Will security at American Jewish institutions now mirror that of Europe, with its police protection, armed guards, panic rooms and sterile zones at synagogues?
It’s a possibility that is being debated more seriously than ever before following the Tree of Life Congregation shooting Saturday in Pittsburgh in which a gunman killed 11 people.
Rabbi Jack Moline, president of the Interfaith Alliance, told The Washington Post that posting armed guards outside synagogues in some places would be “prohibitive” to Jewish communal life itself.
But Gary Sikorski, director of security for the Jewish Federation of Metropolitan Detroit, told the Detroit Jewish News that the idea, suggested by President Donald Trump after the attack, is “not a bad one.”
European security professionals say that even if Sikorski’s approach prevails, it will take at least a decade and hundreds of millions of dollars before US Jewry’s security infrastructure matches the European counterpart.
“The security doctrine you see in Europe is the result of decades of evolution,” said Ophir Revach, director of the European Jewish Congress’ Security and Crisis Center. “It was built on lessons from terrorist attacks in the 1960s and adjusted constantly. It’s pretty comprehensive.”
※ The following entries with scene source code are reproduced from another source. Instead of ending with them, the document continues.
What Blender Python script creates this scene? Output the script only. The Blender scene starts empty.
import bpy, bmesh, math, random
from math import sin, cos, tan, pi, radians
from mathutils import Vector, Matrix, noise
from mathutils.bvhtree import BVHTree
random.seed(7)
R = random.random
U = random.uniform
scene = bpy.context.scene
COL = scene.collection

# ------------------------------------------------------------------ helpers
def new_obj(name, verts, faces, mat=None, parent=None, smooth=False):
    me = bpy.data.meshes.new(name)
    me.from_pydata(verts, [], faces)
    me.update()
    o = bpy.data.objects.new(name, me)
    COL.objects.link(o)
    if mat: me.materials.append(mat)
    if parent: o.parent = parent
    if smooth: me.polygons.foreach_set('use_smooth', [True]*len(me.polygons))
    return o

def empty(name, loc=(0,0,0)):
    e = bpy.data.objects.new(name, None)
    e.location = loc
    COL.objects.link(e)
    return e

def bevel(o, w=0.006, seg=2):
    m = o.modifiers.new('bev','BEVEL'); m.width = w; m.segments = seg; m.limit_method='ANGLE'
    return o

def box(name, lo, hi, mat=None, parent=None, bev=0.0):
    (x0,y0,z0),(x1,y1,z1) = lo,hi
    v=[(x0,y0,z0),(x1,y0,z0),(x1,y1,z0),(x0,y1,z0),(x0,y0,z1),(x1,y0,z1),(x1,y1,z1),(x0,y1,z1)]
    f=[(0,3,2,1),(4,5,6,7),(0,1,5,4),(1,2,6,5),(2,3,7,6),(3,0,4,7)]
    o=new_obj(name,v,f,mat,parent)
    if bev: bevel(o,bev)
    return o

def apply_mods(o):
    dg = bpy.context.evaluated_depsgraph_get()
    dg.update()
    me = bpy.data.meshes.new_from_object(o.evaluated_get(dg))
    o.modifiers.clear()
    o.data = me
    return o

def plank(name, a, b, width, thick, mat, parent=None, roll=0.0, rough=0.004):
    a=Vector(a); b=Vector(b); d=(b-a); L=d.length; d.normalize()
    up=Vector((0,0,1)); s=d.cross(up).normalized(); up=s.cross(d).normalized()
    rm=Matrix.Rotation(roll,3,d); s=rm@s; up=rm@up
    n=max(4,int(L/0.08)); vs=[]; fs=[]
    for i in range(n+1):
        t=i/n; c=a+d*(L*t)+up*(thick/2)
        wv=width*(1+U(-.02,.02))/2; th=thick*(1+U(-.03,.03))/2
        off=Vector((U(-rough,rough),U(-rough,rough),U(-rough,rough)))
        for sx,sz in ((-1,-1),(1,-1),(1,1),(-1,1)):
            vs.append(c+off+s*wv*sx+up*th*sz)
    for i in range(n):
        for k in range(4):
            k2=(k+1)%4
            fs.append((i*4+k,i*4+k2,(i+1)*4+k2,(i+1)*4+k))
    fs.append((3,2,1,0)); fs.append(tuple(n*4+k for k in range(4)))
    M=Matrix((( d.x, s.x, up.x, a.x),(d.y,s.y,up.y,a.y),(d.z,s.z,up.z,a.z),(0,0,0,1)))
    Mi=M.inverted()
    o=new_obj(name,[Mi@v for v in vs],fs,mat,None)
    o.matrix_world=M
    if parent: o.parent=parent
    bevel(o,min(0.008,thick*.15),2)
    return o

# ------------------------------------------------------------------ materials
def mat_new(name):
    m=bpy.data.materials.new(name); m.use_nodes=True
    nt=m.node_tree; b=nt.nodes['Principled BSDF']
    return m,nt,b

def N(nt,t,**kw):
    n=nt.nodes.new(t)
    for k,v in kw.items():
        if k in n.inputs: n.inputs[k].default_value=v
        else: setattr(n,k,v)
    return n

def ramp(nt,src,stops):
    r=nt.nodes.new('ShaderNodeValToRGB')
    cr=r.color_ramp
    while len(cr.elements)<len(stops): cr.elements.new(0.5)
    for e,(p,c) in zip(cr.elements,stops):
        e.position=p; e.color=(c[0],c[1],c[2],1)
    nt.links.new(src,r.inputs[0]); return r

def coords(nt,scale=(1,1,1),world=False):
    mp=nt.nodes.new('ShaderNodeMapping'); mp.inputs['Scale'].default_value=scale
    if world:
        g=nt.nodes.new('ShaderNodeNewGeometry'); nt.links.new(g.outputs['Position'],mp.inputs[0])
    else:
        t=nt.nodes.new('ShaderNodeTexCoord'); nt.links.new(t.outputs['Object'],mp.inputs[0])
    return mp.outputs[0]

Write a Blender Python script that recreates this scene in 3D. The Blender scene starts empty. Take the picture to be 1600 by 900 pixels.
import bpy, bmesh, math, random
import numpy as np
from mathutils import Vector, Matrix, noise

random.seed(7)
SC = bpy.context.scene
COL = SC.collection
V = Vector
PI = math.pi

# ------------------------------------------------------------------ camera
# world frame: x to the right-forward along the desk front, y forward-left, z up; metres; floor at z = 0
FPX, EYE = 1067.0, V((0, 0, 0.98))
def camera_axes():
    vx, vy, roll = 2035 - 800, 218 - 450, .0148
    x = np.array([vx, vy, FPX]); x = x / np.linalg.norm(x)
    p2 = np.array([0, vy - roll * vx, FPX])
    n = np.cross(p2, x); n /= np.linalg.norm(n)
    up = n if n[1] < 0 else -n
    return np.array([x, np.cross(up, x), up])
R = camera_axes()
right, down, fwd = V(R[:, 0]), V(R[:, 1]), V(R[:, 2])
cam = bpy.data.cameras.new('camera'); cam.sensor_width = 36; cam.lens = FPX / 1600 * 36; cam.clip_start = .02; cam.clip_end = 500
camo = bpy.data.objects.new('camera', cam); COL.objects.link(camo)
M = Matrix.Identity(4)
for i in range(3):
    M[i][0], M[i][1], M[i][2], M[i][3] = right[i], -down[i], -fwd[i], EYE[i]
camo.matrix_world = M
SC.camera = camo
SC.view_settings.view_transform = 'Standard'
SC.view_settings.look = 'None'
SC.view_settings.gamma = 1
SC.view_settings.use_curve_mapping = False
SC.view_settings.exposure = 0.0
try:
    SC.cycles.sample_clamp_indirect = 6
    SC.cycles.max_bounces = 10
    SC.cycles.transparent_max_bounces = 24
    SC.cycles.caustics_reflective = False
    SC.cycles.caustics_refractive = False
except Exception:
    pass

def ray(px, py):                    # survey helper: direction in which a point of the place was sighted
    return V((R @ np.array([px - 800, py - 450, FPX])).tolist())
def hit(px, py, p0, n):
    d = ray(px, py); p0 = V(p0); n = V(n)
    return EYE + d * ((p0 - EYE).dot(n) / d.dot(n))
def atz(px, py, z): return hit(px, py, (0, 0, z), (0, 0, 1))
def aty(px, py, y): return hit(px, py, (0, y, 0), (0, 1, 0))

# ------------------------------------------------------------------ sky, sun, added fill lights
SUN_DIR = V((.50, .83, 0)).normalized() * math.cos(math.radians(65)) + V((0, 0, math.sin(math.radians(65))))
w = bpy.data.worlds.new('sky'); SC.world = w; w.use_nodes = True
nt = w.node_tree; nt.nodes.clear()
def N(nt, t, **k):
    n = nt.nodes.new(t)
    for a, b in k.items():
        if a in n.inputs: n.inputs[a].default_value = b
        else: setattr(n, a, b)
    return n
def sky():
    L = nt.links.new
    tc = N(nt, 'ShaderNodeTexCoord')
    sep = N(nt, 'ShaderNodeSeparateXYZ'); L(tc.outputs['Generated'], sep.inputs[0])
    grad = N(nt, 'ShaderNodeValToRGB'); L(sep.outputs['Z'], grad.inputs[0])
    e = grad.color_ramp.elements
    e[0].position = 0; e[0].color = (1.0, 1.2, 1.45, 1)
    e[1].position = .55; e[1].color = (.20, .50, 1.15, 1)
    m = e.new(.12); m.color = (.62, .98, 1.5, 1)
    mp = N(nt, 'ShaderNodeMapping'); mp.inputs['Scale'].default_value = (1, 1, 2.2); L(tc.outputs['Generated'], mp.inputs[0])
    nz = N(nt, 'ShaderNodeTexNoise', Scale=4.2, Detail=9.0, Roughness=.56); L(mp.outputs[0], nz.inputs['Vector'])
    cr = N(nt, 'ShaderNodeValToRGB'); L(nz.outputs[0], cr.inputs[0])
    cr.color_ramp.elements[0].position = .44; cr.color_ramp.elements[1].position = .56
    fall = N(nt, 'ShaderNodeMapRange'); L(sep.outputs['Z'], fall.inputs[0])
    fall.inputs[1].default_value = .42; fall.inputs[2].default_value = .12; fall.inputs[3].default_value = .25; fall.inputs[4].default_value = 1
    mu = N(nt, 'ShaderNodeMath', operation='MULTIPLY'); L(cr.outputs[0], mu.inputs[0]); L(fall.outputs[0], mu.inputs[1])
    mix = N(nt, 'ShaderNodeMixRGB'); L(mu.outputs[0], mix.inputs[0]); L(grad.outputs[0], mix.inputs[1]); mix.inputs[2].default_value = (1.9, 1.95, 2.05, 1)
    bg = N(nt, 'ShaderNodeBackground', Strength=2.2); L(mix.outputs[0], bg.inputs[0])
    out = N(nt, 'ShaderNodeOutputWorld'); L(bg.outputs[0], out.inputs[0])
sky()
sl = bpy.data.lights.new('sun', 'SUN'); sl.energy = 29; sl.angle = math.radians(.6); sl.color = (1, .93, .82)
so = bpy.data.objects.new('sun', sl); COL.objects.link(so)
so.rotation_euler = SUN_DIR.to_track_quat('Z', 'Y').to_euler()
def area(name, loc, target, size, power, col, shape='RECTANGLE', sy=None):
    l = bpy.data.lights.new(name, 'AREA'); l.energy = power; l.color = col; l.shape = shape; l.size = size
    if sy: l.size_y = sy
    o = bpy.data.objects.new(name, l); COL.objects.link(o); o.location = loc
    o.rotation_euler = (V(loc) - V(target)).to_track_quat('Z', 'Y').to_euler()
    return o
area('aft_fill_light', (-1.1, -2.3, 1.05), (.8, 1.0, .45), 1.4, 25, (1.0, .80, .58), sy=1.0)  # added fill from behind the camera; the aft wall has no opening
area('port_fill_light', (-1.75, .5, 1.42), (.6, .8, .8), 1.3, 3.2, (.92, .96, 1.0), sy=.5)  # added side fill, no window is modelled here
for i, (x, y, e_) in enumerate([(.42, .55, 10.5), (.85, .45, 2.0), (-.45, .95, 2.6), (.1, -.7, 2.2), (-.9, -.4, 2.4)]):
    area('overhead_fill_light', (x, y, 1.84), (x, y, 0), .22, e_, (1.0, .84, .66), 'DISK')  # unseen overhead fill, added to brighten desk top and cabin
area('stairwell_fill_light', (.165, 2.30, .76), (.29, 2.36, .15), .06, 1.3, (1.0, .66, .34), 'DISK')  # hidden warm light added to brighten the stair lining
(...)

Even if a critical mass of US Jewish communities decide tomorrow that they want to replicate the European model, Revach said, “Optimistically speaking, it will take at least a decade to achieve.” When it comes to security, he said, “American Jewry is at the beginning of a long journey.”
The Great Synagogue of Copenhagen was the site of a deadly attack in 2015. (Wikimedia Commons via JTA)
In several European countries, synagogues are under constant protection of police or army troops. Most of them have volunteer guards, including armed ones. Many also have a security command room, where trained professionals or volunteers use elaborate video surveillance systems to monitor their premises, often while exchanging information with other Jewish institutions in real-time.
These arrangements regularly prevent violence against congregants.
In 2015, a volunteer guard outside Copenhagen’s main synagogue was shot dead after engaging an armed Islamist who had intended to carry out a shooting attack inside the building, where dozens of people were celebrating a bat mitzvah. Dan Uzan’s intervention allowed police to shoot the assailant, who never made it inside the shul.
A year earlier, a dozen or so volunteer guards staved off dozens of rioters who had intended to storm the Synagogue de la Roquette in Paris as payback for Israel’s actions in Gaza. As 200 worshippers waited inside, the defenders held their ground for 20 minutes amid a vicious street brawl with the attackers until police finally arrived at the scene.